After a career in advertising, working with many prestigious clients, Munich-born Nick Frank turned to photography to pursue his own practice. His photographs can now be found in numerous publications today, including Spiegel, Wired, Page and newspapers such as Süddeutsche Zeitung.

In the autumn of 2015 Nick Frank’s first picture book was released at Volk Verlag München. ‘Habitat - The Olympic Village in Munich’ is a tribute in pictures and text to a very special district in the Bavarian capital.

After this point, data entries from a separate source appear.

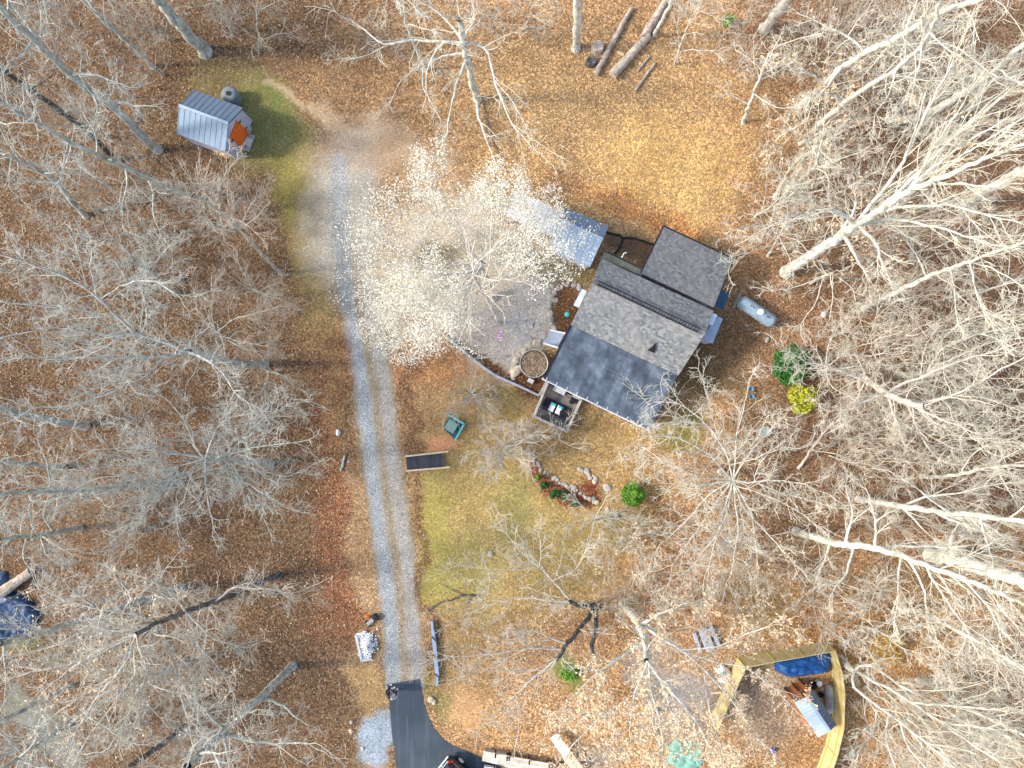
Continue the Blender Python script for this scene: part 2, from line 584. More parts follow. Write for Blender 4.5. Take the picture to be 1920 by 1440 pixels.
# ------------------------------------------------------------------ value noise for the ground
def vnoise(x, y, scale, seed=0):
    x, y = x * scale, y * scale
    xi, yi = np.floor(x).astype(np.int64), np.floor(y).astype(np.int64)
    fx, fy = x - xi, y - yi
    fx, fy = fx * fx * (3 - 2 * fx), fy * fy * (3 - 2 * fy)

    def h(a, b):
        n = (a * 374761393 + b * 668265263 + seed * 974634777) & 0x7FFFFFFF
        n = ((n ^ (n >> 13)) * 1274126177) & 0x7FFFFFFF
        return ((n ^ (n >> 16)) & 0xFFFF) / 65535.0
    return (h(xi, yi) * (1 - fx) + h(xi + 1, yi) * fx) * (1 - fy) + (h(xi, yi + 1) * (1 - fx) + h(xi + 1, yi + 1) * fx) * fy


def fbm(x, y, scale, seed=0):
    return sum(vnoise(x, y, scale * 2 ** k, seed + k * 17) * 0.5 ** k for k in range(4)) / 1.875


def sstep(a, b, x):
    t = np.clip((x - a) / (b - a), 0, 1)
    return t * t * (3 - 2 * t)


def dist_poly(px, py, pts):
    d = np.full(px.shape, 1e9)
    for (x0, y0), (x1, y1) in zip(pts[:-1], pts[1:]):
        dx, dy = x1 - x0, y1 - y0
        t = np.clip(((px - x0) * dx + (py - y0) * dy) / (dx * dx + dy * dy), 0, 1)
        d = np.minimum(d, np.hypot(px - x0 - t * dx, py - y0 - t * dy))
    return d


def in_poly(px, py, pts):
    r = np.zeros(px.shape, dtype=bool)
    n = len(pts)
    for i in range(n):
        x0, y0 = pts[i]
        x1, y1 = pts[(i + 1) % n]
        c = ((y0 > py) != (y1 > py)) & (px < (x1 - x0) * (py - y0) / (y1 - y0 + 1e-9) + x0)
        r ^= c
    return r


LEFT_TRACK = [(636, 300), (636, 420), (648, 540), (664, 640), (682, 740), (697, 880), (712, 1000), (726, 1100), (734, 1200), (739, 1290)]
RIGHT_TRACK = [(690, 400), (694, 560), (709, 640), (723, 740), (738, 880), (753, 980), (767, 1080), (775, 1180), (781, 1290)]
ASPHALT_W = [(725.5, 1283), (729, 1300), (731, 1330), (734, 1370), (739, 1405), (745, 1450), (752, 1500)]
ASPHALT_E = [(787, 1273), (790, 1290), (794, 1315), (803, 1345), (815, 1368), (832, 1387), (852, 1399)]
ASPHALT = ASPHALT_W + [(900, 1500), (960, 1500), (960, 1450), (918, 1428), (880, 1410)] + ASPHALT_E[::-1]


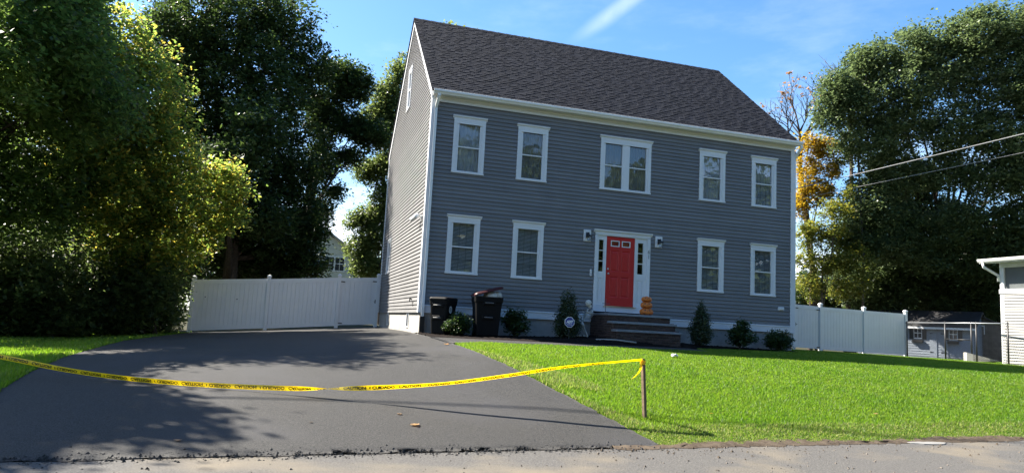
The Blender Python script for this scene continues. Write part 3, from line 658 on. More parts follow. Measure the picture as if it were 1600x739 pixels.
# ------------------------------------------------------------------ front steps: bricks laid in mortar, bluestone treads
SX0, SX1 = 2.62, 4.52
steps = thing('front_steps', 'dark brick front steps with three bluestone treads below the red door', 'steps', ((SX0 + SX1) / 2, -.9, -1.0))
lev = [(-1.20, -.24), (-1.50, -.455), (-1.80, -.67)]; GB = -1.15
core = MB()
for i, (yf, zt) in enumerate(lev): core.box(SX0 + .012, SX1 - .012, yf + .012, (lev[i - 1][0] + .02 if i else .0), GB, zt - .066)
obj('core', core, M_MORT, steps)
TH = .06
bm_ = {}
def brick(L_, rot, loc):
    key = (round(L_, 2))
    if key not in bm_:
        b = MB(); b.bbox(-L_ / 2, L_ / 2, -.045, .045, -.0285, .0285, .004); me = bpy.data.meshes.new('brick'); me.from_pydata(b.v, [], b.f); me.materials.append(M_BRICK); me.update(); bm_[key] = me
    p = Vector(loc) - wloc(steps); rr = random.Random(int(abs(loc[0] * 977 + loc[1] * 331 + loc[2] * 771)))
    inst('brick', bm_[key], steps, (p.x + rr.uniform(-.002, .002), p.y + rr.uniform(-.003, .002), p.z), (0, 0, rot))
for i, (yf, zt) in enumerate(lev):
    zlo = lev[i + 1][1] if i < 2 else GB + .18
    z = zt - .062 - .033; row = 0
    while z > zlo - (.0 if i < 2 else .15):
        x = SX0; first = .203 if row % 2 == 0 else .10; k = 0
        while x < SX1 - .03:
            l = first if k == 0 else .203; l = min(l, SX1 - x); brick(max(.05, l - .01), 0, (x + l / 2, yf + .042, z)); x += l; k += 1
        z -= .0675; row += 1
# visible left and right flanks
for sx, xx in ((-1, SX0 + .042), (1, SX1 - .042)):
    z = lev[0][1] - .095; row = 0
    while z > -1.1:
        yf = next((lev[k][0] for k in (0, 1, 2) if z > (lev[k + 1][1] if k < 2 else -9)), -1.8); y = yf + .09; first = .11 if row % 2 == 0 else .203; k = 0
        while y < -.03:
            l = first if k == 0 else .203; l = min(l, -y); brick(max(.05, l - .01), math.pi / 2, (xx, y + l / 2, z)); y += l; k += 1
        z -= .0675; row += 1
for i, (yf, zt) in enumerate(lev):
    s = MB(); s.bbox(SX0 - .03, SX1 + .03, yf - .035, (lev[i - 1][0] - .002 if i else .0 - .036), zt - TH, zt, .006); obj('stone_tread', s, M_STONE, steps)
s = MB(); s.tube([(2.0 + .11 * k, -1.86 - .012 * k + .03 * math.sin(k * .7), mz(2.0 + .11 * k, -1.9) + .012) for k in range(11)], .022, 7); o = obj('garden_hose', s, M_CONC, None, True, loc=(2.5, -1.9, -.9)); tag(o, 'pale thin hose curving over the mulch at the foot of the brick steps', 'hose')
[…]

Nick is shortlisted in the Architecture category of the 2017 Sony World Photography Awards, with his image ‘Skeet Hall’. 

 

Tell us about your career in advertising. How do you think this has shaped your photography?
 
I started to work in advertising from 1997 until I went full time as a photographer in late 2013. My first job was as a graphic designer in a small agency over here in Munich. I worked full-time and as a contractor, before becoming Creative and Design Director at an international advertising agency. 
 
A great advert has to be easy and understandable. What you essentially do in advertising is remove unwanted things/objects until the essence of what you want the viewer to see/understand becomes visible. It has to be the clear focus. This is also my approach to photography. I try to focus on the most important parts of the image while removing everything that is not important. Also having a graphics background really helps. I am quite good with shapes, forms, textures and patterns. It is my style.

 


 
When and why did you start to take pictures?
 
I was always a person of extremes I am not someone who will do things just for the sake of doing them. I have to do it with all my heart and spend all (or most) of my time on it. To be honest, I think that goes back to when I spent all of my free time excessively playing online computer games. Actually (and it’s hard to admit it) I kind of have an addiction there and I felt the need to get rid of the games and do something useful instead. I tried it with music, then tried CGI instead but could not advance with this.
 
Then there was also the professional side. What frustrated me in my career in advertising was that it got less and less creative the more I advanced. Brainstorming was replaced by management meetings. Photoshop was replaced by Outlook. I was managing my team. A not so creative task in my opinion. I needed a change.

 


 
How do you approach each new project, whether personal or client-related?
 
My personal projects are much different from client-related projects. Clients usually have a specific need which you have to work on. I am hired because they like my interpretation of what they come up with so there is always a bit of a cross thinking. See what they have, write what I think about it. While you clearly need to plan everything that is client related (thank god there is producers) my personal stuff is much more free. I pick the location, travel, and begin the project. At some point it just “snaps” and there I go. What I found out and what a lot of creatives will tell you is that they are creative by intuition not by a list of things they check off.

 


 
Tell us about your most memorable shoot
 
Shooting right next to 60° hot steam in an Hammam in Morocco was surely an experience I don't want to have again. Aside from the fog on the lenses (and even the sensor) we had to wipe clean our equipment every 15 seconds. I felt worse for my two assistants who had to hold flashes for 2 hours. Getting out of that place felt like being born again into another dimension!
 
Do you have a photographic philosophy?
 
The reality of which we can speak is never the reality itself, but a reality designed by us.